THE REQUEST = Transcribe each record exactly. Include every one.

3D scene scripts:
----

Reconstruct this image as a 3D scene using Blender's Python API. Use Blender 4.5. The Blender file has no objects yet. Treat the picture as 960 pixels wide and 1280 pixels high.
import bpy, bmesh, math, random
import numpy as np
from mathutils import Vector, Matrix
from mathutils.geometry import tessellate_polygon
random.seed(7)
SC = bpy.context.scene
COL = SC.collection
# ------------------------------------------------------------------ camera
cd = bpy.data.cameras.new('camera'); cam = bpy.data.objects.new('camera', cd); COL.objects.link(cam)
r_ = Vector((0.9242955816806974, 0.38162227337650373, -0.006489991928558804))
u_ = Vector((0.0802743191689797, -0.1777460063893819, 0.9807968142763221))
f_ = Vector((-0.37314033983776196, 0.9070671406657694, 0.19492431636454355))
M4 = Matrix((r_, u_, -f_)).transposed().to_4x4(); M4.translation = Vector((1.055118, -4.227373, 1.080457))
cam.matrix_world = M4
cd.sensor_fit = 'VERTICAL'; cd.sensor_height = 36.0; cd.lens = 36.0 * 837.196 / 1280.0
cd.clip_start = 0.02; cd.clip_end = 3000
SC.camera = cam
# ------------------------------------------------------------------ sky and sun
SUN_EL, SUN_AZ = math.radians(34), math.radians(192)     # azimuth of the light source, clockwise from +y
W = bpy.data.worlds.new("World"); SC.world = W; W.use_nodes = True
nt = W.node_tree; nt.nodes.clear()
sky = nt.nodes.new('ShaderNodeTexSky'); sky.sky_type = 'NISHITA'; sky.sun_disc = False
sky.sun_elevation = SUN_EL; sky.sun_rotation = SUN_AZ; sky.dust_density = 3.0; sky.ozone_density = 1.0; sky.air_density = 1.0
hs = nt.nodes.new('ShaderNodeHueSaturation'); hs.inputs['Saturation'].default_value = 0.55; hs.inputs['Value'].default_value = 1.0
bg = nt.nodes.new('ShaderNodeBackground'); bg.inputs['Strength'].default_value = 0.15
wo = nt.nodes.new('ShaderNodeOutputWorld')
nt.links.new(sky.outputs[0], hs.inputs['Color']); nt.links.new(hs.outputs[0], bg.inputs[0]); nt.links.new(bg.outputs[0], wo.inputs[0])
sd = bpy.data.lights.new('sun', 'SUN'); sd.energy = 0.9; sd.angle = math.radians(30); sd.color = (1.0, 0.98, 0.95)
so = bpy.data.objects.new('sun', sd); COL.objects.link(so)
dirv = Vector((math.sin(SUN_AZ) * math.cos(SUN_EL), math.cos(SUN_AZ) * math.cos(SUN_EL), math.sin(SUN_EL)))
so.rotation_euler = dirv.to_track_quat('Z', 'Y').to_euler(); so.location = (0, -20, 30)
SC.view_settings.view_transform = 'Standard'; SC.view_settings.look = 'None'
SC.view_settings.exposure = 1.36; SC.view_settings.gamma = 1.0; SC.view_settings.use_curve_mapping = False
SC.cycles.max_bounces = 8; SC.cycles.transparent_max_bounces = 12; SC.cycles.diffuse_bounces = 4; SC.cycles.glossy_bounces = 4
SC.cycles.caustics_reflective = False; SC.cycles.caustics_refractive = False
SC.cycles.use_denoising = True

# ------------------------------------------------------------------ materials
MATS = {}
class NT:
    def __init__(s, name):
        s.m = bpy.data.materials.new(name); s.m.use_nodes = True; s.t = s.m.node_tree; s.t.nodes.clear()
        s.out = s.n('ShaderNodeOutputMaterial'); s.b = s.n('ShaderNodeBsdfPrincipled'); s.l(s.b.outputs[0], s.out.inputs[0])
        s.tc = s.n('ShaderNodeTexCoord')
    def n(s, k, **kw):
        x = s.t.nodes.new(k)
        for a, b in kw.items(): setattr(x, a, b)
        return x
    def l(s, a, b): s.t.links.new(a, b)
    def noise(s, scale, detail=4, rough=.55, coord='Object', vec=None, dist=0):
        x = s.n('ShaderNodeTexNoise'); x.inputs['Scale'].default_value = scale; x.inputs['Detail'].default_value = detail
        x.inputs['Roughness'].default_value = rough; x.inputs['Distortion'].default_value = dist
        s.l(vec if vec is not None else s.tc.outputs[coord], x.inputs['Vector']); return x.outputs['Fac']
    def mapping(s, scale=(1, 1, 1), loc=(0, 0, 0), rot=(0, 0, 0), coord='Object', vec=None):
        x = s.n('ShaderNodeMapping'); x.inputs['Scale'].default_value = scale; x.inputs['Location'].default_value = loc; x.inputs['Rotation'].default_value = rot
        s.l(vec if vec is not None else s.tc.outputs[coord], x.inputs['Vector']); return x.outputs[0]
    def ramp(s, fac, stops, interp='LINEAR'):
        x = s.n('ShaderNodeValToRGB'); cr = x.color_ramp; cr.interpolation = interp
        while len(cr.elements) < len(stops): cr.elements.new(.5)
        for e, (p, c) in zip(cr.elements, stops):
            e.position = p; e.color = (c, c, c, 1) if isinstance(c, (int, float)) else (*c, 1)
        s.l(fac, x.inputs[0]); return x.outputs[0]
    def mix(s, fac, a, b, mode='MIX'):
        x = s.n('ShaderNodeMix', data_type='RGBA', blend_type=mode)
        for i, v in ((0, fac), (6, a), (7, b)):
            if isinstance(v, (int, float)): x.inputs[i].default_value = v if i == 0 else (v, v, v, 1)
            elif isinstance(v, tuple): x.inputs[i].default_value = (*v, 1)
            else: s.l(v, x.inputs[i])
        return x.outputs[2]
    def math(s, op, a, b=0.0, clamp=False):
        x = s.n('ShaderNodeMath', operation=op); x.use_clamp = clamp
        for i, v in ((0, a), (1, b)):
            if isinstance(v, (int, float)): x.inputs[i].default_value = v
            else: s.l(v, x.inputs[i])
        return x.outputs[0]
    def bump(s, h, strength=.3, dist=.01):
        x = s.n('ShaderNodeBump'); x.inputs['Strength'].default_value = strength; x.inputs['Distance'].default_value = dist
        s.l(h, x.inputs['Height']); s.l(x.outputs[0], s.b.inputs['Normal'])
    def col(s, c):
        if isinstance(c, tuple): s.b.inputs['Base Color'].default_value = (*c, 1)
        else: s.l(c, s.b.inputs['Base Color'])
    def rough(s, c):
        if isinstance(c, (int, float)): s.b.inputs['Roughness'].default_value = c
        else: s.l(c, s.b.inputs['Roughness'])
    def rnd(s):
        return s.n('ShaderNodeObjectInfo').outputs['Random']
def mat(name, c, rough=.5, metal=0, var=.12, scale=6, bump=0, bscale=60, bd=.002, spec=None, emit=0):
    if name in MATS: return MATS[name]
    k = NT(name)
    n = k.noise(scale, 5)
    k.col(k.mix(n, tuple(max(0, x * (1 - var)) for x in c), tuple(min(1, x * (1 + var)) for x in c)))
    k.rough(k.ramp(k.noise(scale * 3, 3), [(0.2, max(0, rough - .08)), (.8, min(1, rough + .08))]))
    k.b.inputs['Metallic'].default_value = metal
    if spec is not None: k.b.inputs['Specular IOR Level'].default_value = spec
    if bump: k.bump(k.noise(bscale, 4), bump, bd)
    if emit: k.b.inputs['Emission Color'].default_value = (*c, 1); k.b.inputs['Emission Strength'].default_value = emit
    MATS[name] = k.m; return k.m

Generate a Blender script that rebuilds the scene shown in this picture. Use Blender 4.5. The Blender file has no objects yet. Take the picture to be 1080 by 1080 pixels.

----

RESULT OF THIS EXERCISE =
Reconstruct this image as a 3D scene using Blender's Python API. Use Blender 4.5. The Blender file has no objects yet. Treat the picture as 960 pixels wide and 1280 pixels high.
import bpy, bmesh, math, random
import numpy as np
from mathutils import Vector, Matrix
from mathutils.geometry import tessellate_polygon
random.seed(7)
SC = bpy.context.scene
COL = SC.collection
# ------------------------------------------------------------------ camera
cd = bpy.data.cameras.new('camera'); cam = bpy.data.objects.new('camera', cd); COL.objects.link(cam)
r_ = Vector((0.9242955816806974, 0.38162227337650373, -0.006489991928558804))
u_ = Vector((0.0802743191689797, -0.1777460063893819, 0.9807968142763221))
f_ = Vector((-0.37314033983776196, 0.9070671406657694, 0.19492431636454355))
M4 = Matrix((r_, u_, -f_)).transposed().to_4x4(); M4.translation = Vector((1.055118, -4.227373, 1.080457))
cam.matrix_world = M4
cd.sensor_fit = 'VERTICAL'; cd.sensor_height = 36.0; cd.lens = 36.0 * 837.196 / 1280.0
cd.clip_start = 0.02; cd.clip_end = 3000
SC.camera = cam
# ------------------------------------------------------------------ sky and sun
SUN_EL, SUN_AZ = math.radians(34), math.radians(192)     # azimuth of the light source, clockwise from +y
W = bpy.data.worlds.new("World"); SC.world = W; W.use_nodes = True
nt = W.node_tree; nt.nodes.clear()
sky = nt.nodes.new('ShaderNodeTexSky'); sky.sky_type = 'NISHITA'; sky.sun_disc = False
sky.sun_elevation = SUN_EL; sky.sun_rotation = SUN_AZ; sky.dust_density = 3.0; sky.ozone_density = 1.0; sky.air_density = 1.0
hs = nt.nodes.new('ShaderNodeHueSaturation'); hs.inputs['Saturation'].default_value = 0.55; hs.inputs['Value'].default_value = 1.0
bg = nt.nodes.new('ShaderNodeBackground'); bg.inputs['Strength'].default_value = 0.15
wo = nt.nodes.new('ShaderNodeOutputWorld')
nt.links.new(sky.outputs[0], hs.inputs['Color']); nt.links.new(hs.outputs[0], bg.inputs[0]); nt.links.new(bg.outputs[0], wo.inputs[0])
sd = bpy.data.lights.new('sun', 'SUN'); sd.energy = 0.9; sd.angle = math.radians(30); sd.color = (1.0, 0.98, 0.95)
so = bpy.data.objects.new('sun', sd); COL.objects.link(so)
dirv = Vector((math.sin(SUN_AZ) * math.cos(SUN_EL), math.cos(SUN_AZ) * math.cos(SUN_EL), math.sin(SUN_EL)))
so.rotation_euler = dirv.to_track_quat('Z', 'Y').to_euler(); so.location = (0, -20, 30)
SC.view_settings.view_transform = 'Standard'; SC.view_settings.look = 'None'
SC.view_settings.exposure = 1.36; SC.view_settings.gamma = 1.0; SC.view_settings.use_curve_mapping = False
SC.cycles.max_bounces = 8; SC.cycles.transparent_max_bounces = 12; SC.cycles.diffuse_bounces = 4; SC.cycles.glossy_bounces = 4
SC.cycles.caustics_reflective = False; SC.cycles.caustics_refractive = False
SC.cycles.use_denoising = True

# ------------------------------------------------------------------ materials
MATS = {}
class NT:
    def __init__(s, name):
        s.m = bpy.data.materials.new(name); s.m.use_nodes = True; s.t = s.m.node_tree; s.t.nodes.clear()
        s.out = s.n('ShaderNodeOutputMaterial'); s.b = s.n('ShaderNodeBsdfPrincipled'); s.l(s.b.outputs[0], s.out.inputs[0])
        s.tc = s.n('ShaderNodeTexCoord')
    def n(s, k, **kw):
        x = s.t.nodes.new(k)
        for a, b in kw.items(): setattr(x, a, b)
        return x
    def l(s, a, b): s.t.links.new(a, b)
    def noise(s, scale, detail=4, rough=.55, coord='Object', vec=None, dist=0):
        x = s.n('ShaderNodeTexNoise'); x.inputs['Scale'].default_value = scale; x.inputs['Detail'].default_value = detail
        x.inputs['Roughness'].default_value = rough; x.inputs['Distortion'].default_value = dist
        s.l(vec if vec is not None else s.tc.outputs[coord], x.inputs['Vector']); return x.outputs['Fac']
    def mapping(s, scale=(1, 1, 1), loc=(0, 0, 0), rot=(0, 0, 0), coord='Object', vec=None):
        x = s.n('ShaderNodeMapping'); x.inputs['Scale'].default_value = scale; x.inputs['Location'].default_value = loc; x.inputs['Rotation'].default_value = rot
        s.l(vec if vec is not None else s.tc.outputs[coord], x.inputs['Vector']); return x.outputs[0]
    def ramp(s, fac, stops, interp='LINEAR'):
        x = s.n('ShaderNodeValToRGB'); cr = x.color_ramp; cr.interpolation = interp
        while len(cr.elements) < len(stops): cr.elements.new(.5)
        for e, (p, c) in zip(cr.elements, stops):
            e.position = p; e.color = (c, c, c, 1) if isinstance(c, (int, float)) else (*c, 1)
        s.l(fac, x.inputs[0]); return x.outputs[0]
    def mix(s, fac, a, b, mode='MIX'):
        x = s.n('ShaderNodeMix', data_type='RGBA', blend_type=mode)
        for i, v in ((0, fac), (6, a), (7, b)):
            if isinstance(v, (int, float)): x.inputs[i].default_value = v if i == 0 else (v, v, v, 1)
            elif isinstance(v, tuple): x.inputs[i].default_value = (*v, 1)
            else: s.l(v, x.inputs[i])
        return x.outputs[2]
    def math(s, op, a, b=0.0, clamp=False):
        x = s.n('ShaderNodeMath', operation=op); x.use_clamp = clamp
        for i, v in ((0, a), (1, b)):
            if isinstance(v, (int, float)): x.inputs[i].default_value = v
            else: s.l(v, x.inputs[i])
        return x.outputs[0]
    def bump(s, h, strength=.3, dist=.01):
        x = s.n('ShaderNodeBump'); x.inputs['Strength'].default_value = strength; x.inputs['Distance'].default_value = dist
        s.l(h, x.inputs['Height']); s.l(x.outputs[0], s.b.inputs['Normal'])
    def col(s, c):
        if isinstance(c, tuple): s.b.inputs['Base Color'].default_value = (*c, 1)
        else: s.l(c, s.b.inputs['Base Color'])
    def rough(s, c):
        if isinstance(c, (int, float)): s.b.inputs['Roughness'].default_value = c
        else: s.l(c, s.b.inputs['Roughness'])
    def rnd(s):
        return s.n('ShaderNodeObjectInfo').outputs['Random']
def mat(name, c, rough=.5, metal=0, var=.12, scale=6, bump=0, bscale=60, bd=.002, spec=None, emit=0):
    if name in MATS: return MATS[name]
    k = NT(name)
    n = k.noise(scale, 5)
    k.col(k.mix(n, tuple(max(0, x * (1 - var)) for x in c), tuple(min(1, x * (1 + var)) for x in c)))
    k.rough(k.ramp(k.noise(scale * 3, 3), [(0.2, max(0, rough - .08)), (.8, min(1, rough + .08))]))
    k.b.inputs['Metallic'].default_value = metal
    if spec is not None: k.b.inputs['Specular IOR Level'].default_value = spec
    if bump: k.bump(k.noise(bscale, 4), bump, bd)
    if emit: k.b.inputs['Emission Color'].default_value = (*c, 1); k.b.inputs['Emission Strength'].default_value = emit
    MATS[name] = k.m; return k.m

Generate a Blender script that rebuilds the scene shown in this picture. Use Blender 4.5. The Blender file has no objects yet. Take the picture to be 1080 by 1080 pixels.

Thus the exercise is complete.